Tüm haksızlıkları yılmadan çekinmeden dile getireceksiniz, maddi sıkıntılar yaşayacaksınız, hakkınızda yüzlerce dava açılacak tazminatlar ödeyeceksiniz, yılmayacaksınız mücadelenize devam edeceksiniz.
Kimin için inandığı bir dava ve inanç uğruna
Bu çaba ne için yapılır sadece maddi kazanç için olduğunu kimse söyleyemez. İdealistlerin ve doğuştan muhaliflerin dışında kimse bunun cevabını doğru veremez.
Ali Galip Beyin bir felsefesi vardı tüm haksızlıkların ve yanlışların karşısında olmak.
Sektör için de bir ideali vardı Sektörün TÜSİAD ını kurmak.
Sadece Şirket sahiplerinin ve Patronlarının temsil edileceği bir üst karar organı yerine geçecek bir oluşum.
Maalesef bu hayalini çok çalışmasına uğraşmasına rağmen gerçekleştiremedi.
Ali Galip Vural insan olarak bu dünyaya geliş gayesine uygun yaşadı ve üzerine düşen görevi en mükemmel bir şekilde yerine getirdi.
Güle Güle Gazetesinde yaptığı vurucu flaş haberler unutulmayacak
Kısa ve öz olarak yazdığı başyazılar kimseyi kırmadan acıtmadan yaptığı muhalefet yazıları unutulmayacak.
Sektördeki haksız uygulamalar karşısındaki taviz vermez tutumu maddi menfaat için el etek öpmemesi önüne sürülen tüm maddi destekleri elinin tersiyle itmesi sektör basını için ders niteliğindedir.
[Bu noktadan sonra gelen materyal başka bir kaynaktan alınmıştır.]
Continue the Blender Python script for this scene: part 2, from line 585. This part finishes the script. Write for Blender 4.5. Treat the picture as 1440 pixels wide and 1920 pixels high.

Bizim sektörümüzün içinden eğitimli insanlar olmasına rağmen gazeteci çıkmadı, Ben şahsen onun teşvikleriyle yazmaya başladım sektörde yanlış bildiklerimi onun sayesinde düzelttim.
Yeri hiçbir zaman doldurulmayacak sektörümüze katkıları ahde vefa duygusu taşıyanlar tarafından unutulmayacaktır.
İnsanlar doğar yaşar ve ölür ama yaşadığı sürece ve kendisinden sonrakileri aydınlatmak çok az faniye nasip olur.”
Ali GALİP VURAL Bizim sektörümüzü aydınlatan ender fanilerden biriydi.
Tüm kaybettiğim ebediyete uğurladığım sevdiklerimde olduğu gibi yaşadığım sürece bu ayrılık bende hep derin bir hicran yarası olarak kalacaktır.
Ruhun şad olsun, efendi hazretleri.
Güle Güle sevgi ve muhabbetle hakka kavuştuğuna inanıyorum.
Biz kalanlara ise cenaze namazını kıldıran hocanın söylediği “En büyük dersin insanlar için ölüm olduğu ve bu dünyanın fani ve geçici olduğu”gerçeğidir.